I never go to the National Restaurant Show, I just wait for stuff like this Chicago video of food and beverage robots.

17. FRENCH 75

I warn you before listening to my talk from last year for Culinary Historians that it lasts 75 minutes. So maybe you want to save it for a really long car ride, or transatlantic flight. Anyway, I talk about The Fooditor 99, how I became a food writer, where food media is going… everything I can think of!

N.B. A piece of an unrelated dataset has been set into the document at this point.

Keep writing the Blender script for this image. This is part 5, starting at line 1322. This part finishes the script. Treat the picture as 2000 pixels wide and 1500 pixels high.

And I think I’ll be on Outside the Loop this Saturday at 6 AM on WGN, talking things like Mexican food on 26th street; if you sleep in, I’ll link the podcast next week.

18. PRINTERS ROW LIT

Lots of food books will be the subject of talks at the Printers Row Lit Fest this weekend; see the full schedule here.

19. IN MEMORIAM

The report is that Sahar Sander, founder and co-CEO of middle eastern concept Naf Naf Grill, which originated in Naperville, has passed away.

20. HALF OF WHAT I SAY

The thing I’ve done the longest in food, and perhaps the longest professional collaboration I’ve ever had, is the Key Ingredient series for the Chicago Reader. For seven years and 177 episodes to date, I’ve shown up when Julia Thiel told me to, while she coordinated the business of getting chefs to cook with something odd, and then we each took the footage I shot and turned it into a version of the story—hers in print, mine in video form. I’ve always enjoyed reading how she interpreted the events, pithily and a little differently from me (though the best quotes often appeared in both). That’s only been a small part of her work for the Reader as a writer (many good pieces on beer in particular, usually linked here) and editor, and as she leaves the Reader (though she may keep doing Key Ingredient) I want to note the occasion—and hey, editors, the availability of one of our most thoughtful chroniclers of the food and beverage scene in Chicago.

WHAT MIKE ATE

I popped in to Mordecai, the surprisingly upscale and modestly-scaled place from Matthias Merges and chef Jared Wentworth in the hotel Zachary opposite Wrigley Field, very empty on a non-game day—folks, for now this is a smart play for a romantic summer evening where you have a restaurant almost to yourself, any time the Cubs are not playing. Given the audience Wentworth’s food is more conservative than it was at Longman & Eagle, but no less expert—a hunk of porchetta on a springy, cheesy pea risotto and a panzanella that was really crossed with a Greek salad fairly exploded with flavor. The one dish that didn’t come off was the one explicit nod to Cubs lore—a goat sausage was a bit overcooked and a bit overwhelmed by sauerkraut and hot mustard. Still, this is a place that plays above its positioning as a game day choice.

On Nagrant’s recommendation I swung by Rosie’s Sidekick and picked up the eggplant parm and the muffuletta, and what can I say that he didn’t already? Tempesta has the subtlety and finesse, J.P. Graziano has classic balance, Rosie’s has excess. There’s a place for each of these in my Italian sub universe.